The Kane Family takes a closer look at ocean plastics.
You might think that I’m exactly the kind of person who would drag the whole family to an event on ocean plastic pollution on a Saturday afternoon. However, I must admit I was a bit reticent to go to the Sea Life Workshop at the Star & Shadow, our local community cinema, as I really wasn’t in the mood to be preached at. I’m really glad that I did get off my backside and go as it was really interesting.
You see, it’s one thing to read about ocean plastics, or even do an impromptu litter pick at the seaside, but it’s quite another to inspect microbeads under a magnifying glass, or sift sand samples for nurdles under a microscope. And this is what the event got did so well. Even the one bit I thought was going to be preachy – Julia Barton’s Littoral Art video you can see at the right of the picture – turned out to be about what happens if someone burns plastic on a beach. You get a weird ‘plastiglomerate’ of plastics, sand and pebbles and there were samples to inspect. Which was interesting.

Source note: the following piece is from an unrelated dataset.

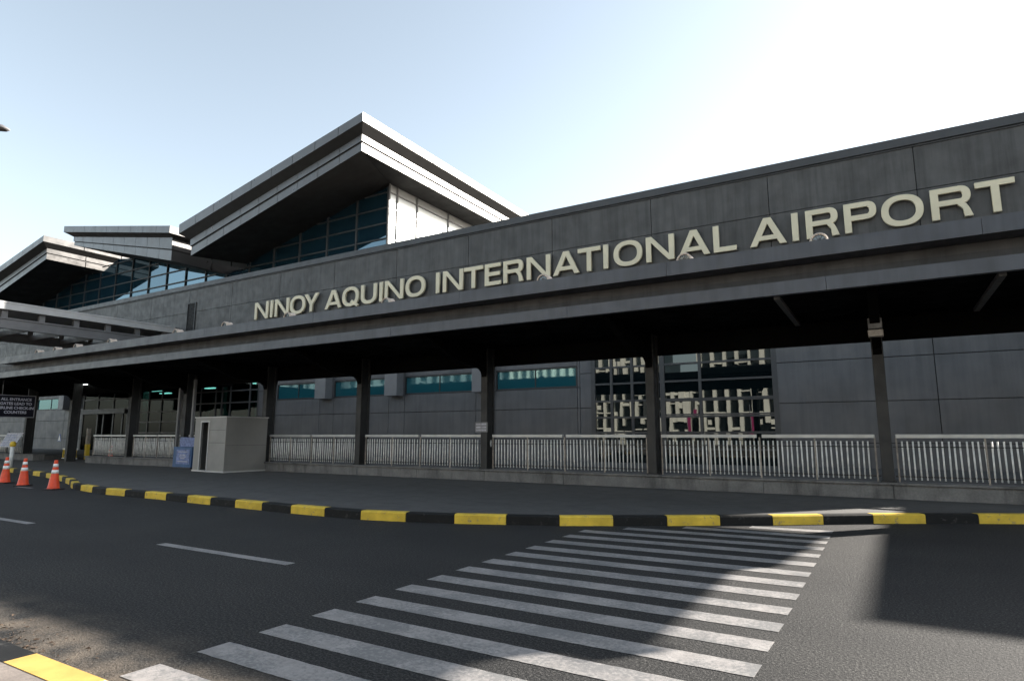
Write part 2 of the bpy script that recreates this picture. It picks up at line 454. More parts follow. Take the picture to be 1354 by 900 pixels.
# old joint crack in the carriageway on the right
c = MB(); px, py = -0.05, 5.35
pts = []
for i in range(26):
    pts.append((px, py, random.uniform(.004, .014) * (1.9 if 6 < i < 14 else .8))); px += .075; py += random.uniform(-.014, .008)
for a, b in zip(pts[:-1], pts[1:]):
    c.face([(a[0], a[1] - a[2], .004), (b[0], b[1] - b[2], .004), (b[0], b[1] + b[2], .004), (a[0], a[1] + a[2], .004)])
struct('road_crack', c, M['crack'])
lt = MB()
for i in range(230):
    x = random.gauss(-6.6, .55); y = 2.42 + abs(random.gauss(0, .2)); r = random.uniform(.008, .028); a = random.uniform(0, 6.3); h = random.uniform(.005, .02)
    lt.face([(x + r * math.cos(a), y + r * math.sin(a), .004), (x - r * .4 * math.sin(a), y + r * .4 * math.cos(a), h), (x - r * math.cos(a), y - r * math.sin(a), .006), (x + r * .4 * math.sin(a), y - r * .4 * math.cos(a), .003 + h * .4)])
tag(lt.build('leaf_litter', M['litter']), 'dry brown leaf litter gathered against the near kerb', 'litter', kind='stuff')

# ------------------------------------------------------------------ terminal building
YW = 23.0
T = thing('terminal_building', 'long dark grey airport terminal with sloping roofs and stained panel facade', 'building', (-30, 27, 0))
CURK = KW_
VX = [8.0, 1.5, -2.95, -7.3, -11.7, -16.1, -20.5, -24.9, -29.3, -33.7, -38.1, -42.5, -46.9, -51.3, -55.7, -60.1, -64.5, -68.9, -73.3, -77.7, -82, -90]
Gp = 0.012
up = MB()
for xa, xb in zip(VX[1:], VX[:-1]):
    for za, zb in ((5.0, 9.52), (9.52, 11.0)):
        if xa < -37.8 < xb and za < 8: pass
        up.box(xa + Gp, xb - Gp, YW, YW + .09, za + Gp, zb - Gp)
up.build('upper_wall', M['facade'], T)
bk = MB(); bk.box(-90, 7.98, YW + .06, YW + .35, 4.95, 11.0); bk.box(7.7, 7.95, YW + .35, 60, 0.2, 10.95); bk.box(-90, -89.7, YW + .35, 60, .2, 10.95)
bk.build('wall_backing', M['joint'], T)
rf = MB(); rf.box(-89.7, 7.7, YW + .35, 60, 10.7, 10.9); rf.build('flat_roof', M['joint'], T)
cp = MB(); cp.box(-90.05, 8.05, YW - .10, YW + .5, 11.04, 11.35); cp.box(-90.03, 8.03, YW - .04, YW + .45, 10.98, 11.04)
cp.build('parapet_cap', M['cap'], T, bevel=.012)
sl = MB(); sl.box(-38.13, -37.37, YW - .02, YW + .02, 7.0, 10.08); so = sl.build('wall_slot', M['dark'], T)
sf = MB(); sf.box(-38.2, -38.13, YW - .06, YW, 7.0, 10.14); sf.box(-37.37, -37.3, YW - .06, YW, 7.0, 10.14); sf.box(-38.13, -37.37, YW - .06, YW, 10.08, 10.14)
sf.build('slot_frame', M['frame'], so)

# lower wall: panels between openings
lw = MB()
def flush_wall():
    global lw
    lw.build('lower_wall', M['facade_low'], T); lw = MB()
def panel_run(x0, x1, zs, splits=()):
    xs = sorted([x0, x1] + list(splits))
    for a, b in zip(xs[:-1], xs[1:]):
        for za, zb in zip(zs[:-1], zs[1:]):
            lw.box(a + Gp, b - Gp, YW + .005, YW + .09, za + Gp, zb - Gp)
panel_run(-3.1, 8.0, [.2, 1.45, 2.78, 4.17, 4.97], [1.5, 5.9])
flush_wall()
panel_run(-10.5, -9.95, [.2, 1.45, 2.78, 4.17, 4.97])
winx = [(-29.02, -25.6), (-24.55, -20.75), (-19.75, -15.6), (-14.55, -10.62)]
for (a, b) in winx:
    panel_run(a, b, [.2, 1.45, 2.78, 3.62])
    panel_run(a, b, [4.50, 4.97])
for a, b in ((-25.6, -24.55), (-20.75, -19.75), (-15.6, -14.55)):
    panel_run(a, b, [.2, 1.45, 2.78, 3.62, 4.97])
panel_run(-10.62, -10.5, [.2, 1.45, 2.78, 3.62, 4.97])
panel_run(-30.6, -29.02, [.2, 1.45, 2.78, 4.17, 4.97])
flush_wall()
panel_run(-38.1, -37.2, [.2, 1.45, 2.78, 4.97])
flush_wall()
panel_run(-44.2, -43.1, [.2, 3.4, 4.97])
flush_wall()
panel_run(-60.0, -50.4, [.2, 1.45, 2.78, 3.62], [-57.8, -53.0])
panel_run(-60.0, -50.4, [4.50, 4.97], [-57.8, -53.0])
panel_run(-90, -60.0, [.2, 1.45, 2.78, 4.97], [-65, -70, -75, -80])
flush_wall()
lb = MB()
for a, b in ((-37.2, -30.6), (-43.1, -38.1), (-50.4, -44.2)): pass
lb.box(-3.1, 7.98, YW + .06, YW + .3, .2, 4.95); lb.box(-30.6, -10.0, YW + .10, YW + .3, .2, 4.95)
lb.box(-89.9, -50.4, YW + .10, YW + .3, .2, 4.95); lb.box(-38.1, -37.2, YW + .06, YW + .3, .2, 4.95); lb.box(-44.2, -43.1, YW + .06, YW + .3, .2, 4.95)
lb.build('lower_wall_backing', M['joint'], T)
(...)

No-one likes being told what to think.
I’ve used the word ‘interesting’ twice there, and deliberately so. Engagement must be interesting to your audience. And here’s the crunch: no-one likes being told what to think, they want to assess the evidence and make up their own minds. This is why your primary school teacher taught you to ‘show, don’t tell’ in your writing. The Sea Life Workshop did this in spades: the kids loved it, which is the litmus test.